◆ AIM OF THE EXERCISE
Begin at the first line of the data and copy each line through the one containing "C = scene.collection", that line included, with no pictures.

◆ STORED DATA
[Start]

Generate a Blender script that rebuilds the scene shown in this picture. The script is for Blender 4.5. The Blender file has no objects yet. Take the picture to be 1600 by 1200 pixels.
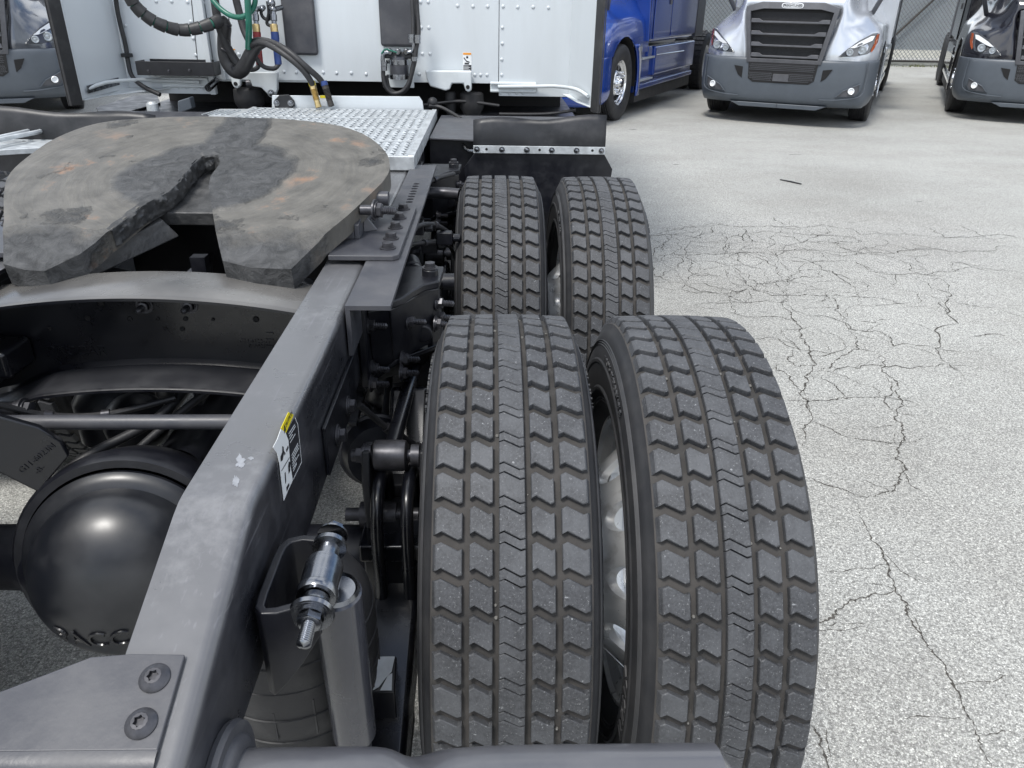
import bpy, math, random
from math import sin, cos, pi, radians, sqrt, atan2
from mathutils import Vector, Matrix, noise as mnoise
random.seed(7)
scene = bpy.context.scene
C = scene.collection

# ------------------------------------------------------------------ camera
CAM = Vector((0.71549, -1.27227, 1.54378)); PITCH, YAW, ROLL, FPX = radians(26.8636), radians(1.90422), radians(1.07244), 1190.13
FW = Vector((sin(YAW)*cos(PITCH), cos(YAW)*cos(PITCH), -sin(PITCH)))
_r = Vector((cos(YAW), -sin(YAW), 0)); _u = _r.cross(FW)
RT = _r*cos(ROLL)+_u*sin(ROLL); UP = -_r*sin(ROLL)+_u*cos(ROLL)
cd = bpy.data.cameras.new('camera'); cam = bpy.data.objects.new('camera', cd); C.objects.link(cam)
M_ = Matrix((RT, UP, -FW)).transposed().to_4x4(); M_.translation = CAM; cam.matrix_world = M_
cd.sensor_width = 36; cd.lens = FPX/1600*36; cd.clip_start = 0.02; cd.clip_end = 500
scene.camera = cam
# ------------------------------------------------------------------ world and sun
SUN_EL, SUN_AZ = 62, 215      # azimuth clockwise from +Y
W = bpy.data.worlds.new('World'); scene.world = W; W.use_nodes = True
nt = W.node_tree; nt.nodes.clear()
out = nt.nodes.new('ShaderNodeOutputWorld'); bg = nt.nodes.new('ShaderNodeBackground'); bg.inputs['Strength'].default_value = 0.12
sky = nt.nodes.new('ShaderNodeTexSky'); sky.sky_type = 'NISHITA'; sky.sun_disc = False
sky.sun_elevation = radians(SUN_EL); sky.sun_rotation = radians(SUN_AZ); sky.air_density = 1.0; sky.dust_density = 1.0
tc = nt.nodes.new('ShaderNodeTexCoord'); mp = nt.nodes.new('ShaderNodeMapping'); mp.inputs['Scale'].default_value = (1.4, 1.4, 3.2)
nz = nt.nodes.new('ShaderNodeTexNoise'); nz.inputs['Scale'].default_value = 1.6; nz.inputs['Detail'].default_value = 7; nz.inputs['Roughness'].default_value = .55
cr = nt.nodes.new('ShaderNodeValToRGB'); cr.color_ramp.elements[0].position = .40; cr.color_ramp.elements[1].position = .55
mx = nt.nodes.new('ShaderNodeMixRGB'); mx.inputs[2].default_value = (8.6, 8.9, 9.3, 1)
nt.links.new(tc.outputs['Generated'], mp.inputs[0]); nt.links.new(mp.outputs[0], nz.inputs['Vector']); nt.links.new(nz.outputs[0], cr.inputs[0])
nt.links.new(cr.outputs[0], mx.inputs[0]); nt.links.new(sky.outputs[0], mx.inputs[1]); nt.links.new(mx.outputs[0], bg.inputs[0]); nt.links.new(bg.outputs[0], out.inputs[0])
sl = bpy.data.lights.new('sun', 'SUN'); sl.energy = 2.1; sl.angle = radians(13); sl.color = (1, .97, .92)
so = bpy.data.objects.new('sun', sl); C.objects.link(so)
_d = Vector((sin(radians(SUN_AZ))*cos(radians(SUN_EL)), cos(radians(SUN_AZ))*cos(radians(SUN_EL)), sin(radians(SUN_EL))))
so.rotation_euler = _d.to_track_quat('Z', 'Y').to_euler(); so.location = _d*30
scene.view_settings.view_transform = 'Standard'; scene.view_settings.look = 'None'; scene.view_settings.gamma = 1; scene.view_settings.use_curve_mapping = False
scene.view_settings.exposure = 0.6
# ------------------------------------------------------------------ where a pixel of the photograph lies on a real plane
def ray(px, py): return FW + RT*((px-800)/FPX) - UP*((py-600)/FPX)
def onZ(px, py, z): d = ray(px, py); return CAM + d*((z-CAM.z)/d.z)
def onY(px, py, y): d = ray(px, py); return CAM + d*((y-CAM.y)/d.y)
def onX(px, py, x): d = ray(px, py); return CAM + d*((x-CAM.x)/d.x)
def onP(px, py, p0, n): d = ray(px, py); return CAM + d*((Vector(p0)-CAM).dot(n)/d.dot(n))
# ------------------------------------------------------------------ materials
def mat(name, col, rough=.5, metal=0, coat=0, var=.0, vscale=8, bump=0, bscale=60, spec=.5, col2=None, ramp=(.45, .65), rvar=0, detail=6, coords='Object', stretch=(1, 1, 1), bdist=.002, coatr=.08):
    m = bpy.data.materials.new(name); m.use_nodes = True; t = m.node_tree; N = t.nodes; L = t.links
    b = N['Principled BSDF']; b.inputs['Base Color'].default_value = (*col, 1); b.inputs['Roughness'].default_value = rough; b.inputs['Metallic'].default_value = metal
    b.inputs['Coat Weight'].default_value = coat; b.inputs['Coat Roughness'].default_value = coatr; b.inputs['Specular IOR Level'].default_value = spec
    tcn = N.new('ShaderNodeTexCoord'); mpn = N.new('ShaderNodeMapping'); mpn.inputs['Scale'].default_value = stretch; L.new(tcn.outputs[coords], mpn.inputs[0])
    if var or col2:
        n = N.new('ShaderNodeTexNoise'); n.inputs['Scale'].default_value = vscale; n.inputs['Detail'].default_value = detail; n.inputs['Roughness'].default_value = .62; L.new(mpn.outputs[0], n.inputs['Vector'])
        r = N.new('ShaderNodeValToRGB'); e = r.color_ramp.elements
        if col2: e[0].position, e[1].position = ramp; e[0].color = (*col, 1); e[1].color = (*col2, 1)
        else:
            e[0].position, e[1].position = .3, .72; e[0].color = (*[max(0, c*(1-var)) for c in col], 1); e[1].color = (*[min(1, c*(1+var)) for c in col], 1)
        L.new(n.outputs[0], r.inputs[0]); L.new(r.outputs[0], b.inputs['Base Color'])
        if rvar:
            mr = N.new('ShaderNodeMapRange'); mr.inputs['From Min'].default_value = .35; mr.inputs['From Max'].default_value = .65
            mr.inputs['To Min'].default_value = max(.03, rough-rvar); mr.inputs['To Max'].default_value = min(1, rough+rvar); L.new(n.outputs[0], mr.inputs[0]); L.new(mr.outputs[0], b.inputs['Roughness'])
    if bump:
        n2 = N.new('ShaderNodeTexNoise'); n2.inputs['Scale'].default_value = bscale; n2.inputs['Detail'].default_value = 5; L.new(mpn.outputs[0], n2.inputs['Vector'])
        bp = N.new('ShaderNodeBump'); bp.inputs['Strength'].default_value = bump; bp.inputs['Distance'].default_value = bdist; L.new(n2.outputs[0], bp.inputs['Height']); L.new(bp.outputs[0], b.inputs['Normal'])
    return m
def nd(m): t = m.node_tree; return t.nodes, t.links, t.nodes['Principled BSDF']
MT = {}
MT['black_gloss'] = mat('black_gloss_paint', (.004, .0045, .007), .30, coat=.35, coatr=.16, bump=.03, bscale=60, var=.2, rvar=.1)
MT['black_satin'] = mat('black_satin_paint', (.006, .0065, .010), .40, bump=.1, bscale=120, col2=(.020, .021, .025), ramp=(.45, .8), vscale=14, rvar=.1)
MT['black_matt'] = mat('black_dusty_iron', (.008, .009, .012), .55, bump=.25, bscale=160, col2=(.025, .025, .027), ramp=(.4, .75), vscale=20)
MT['plate_grey'] = mat('grey_black_plate', (.048, .050, .060), .40, bump=.12, bscale=140, col2=(.09, .09, .096), ramp=(.4, .75), vscale=9, rvar=.12)
MT['zinc'] = mat('zinc_steel', (.25, .26, .28), .24, 1, var=.2, vscale=30, rvar=.1)
MT['steel_dark'] = mat('dark_bolt_steel', (.07, .07, .078), .38, .6, var=.3, vscale=60, bump=.1)
MT['galv'] = mat('galvanised_steel', (.55, .58, .60), .42, .45, var=.18, vscale=25, rvar=.12, bump=.05)
MT['white'] = mat('white_cab_paint', (.58, .62, .65), .32, coat=.3, col2=(.50, .53, .55), ramp=(.48, .85), vscale=1.6, stretch=(2.5, 1, .45), bump=.03, bscale=3, bdist=.01)
speck_white = 1
MT['white_cast'] = mat('white_painted_casting', (.6, .64, .66), .4, bump=.15, bscale=60, var=.1)
MT['rubber'] = mat('black_rubber', (.022, .022, .024), .62, bump=.2, bscale=90, col2=(.055, .055, .055), ramp=(.5, .8), vscale=10)
MT['flap'] = mat('mud_flap_rubber', (.012, .013, .016), .42, bump=.2, bscale=60, col2=(.04, .04, .044), ramp=(.5, .72), vscale=7)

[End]

◆ ANSWER FOR THE TASK
Generate a Blender script that rebuilds the scene shown in this picture. The script is for Blender 4.5. The Blender file has no objects yet. Take the picture to be 1600 by 1200 pixels.
import bpy, math, random
from math import sin, cos, pi, radians, sqrt, atan2
from mathutils import Vector, Matrix, noise as mnoise
random.seed(7)
scene = bpy.context.scene
C = scene.collection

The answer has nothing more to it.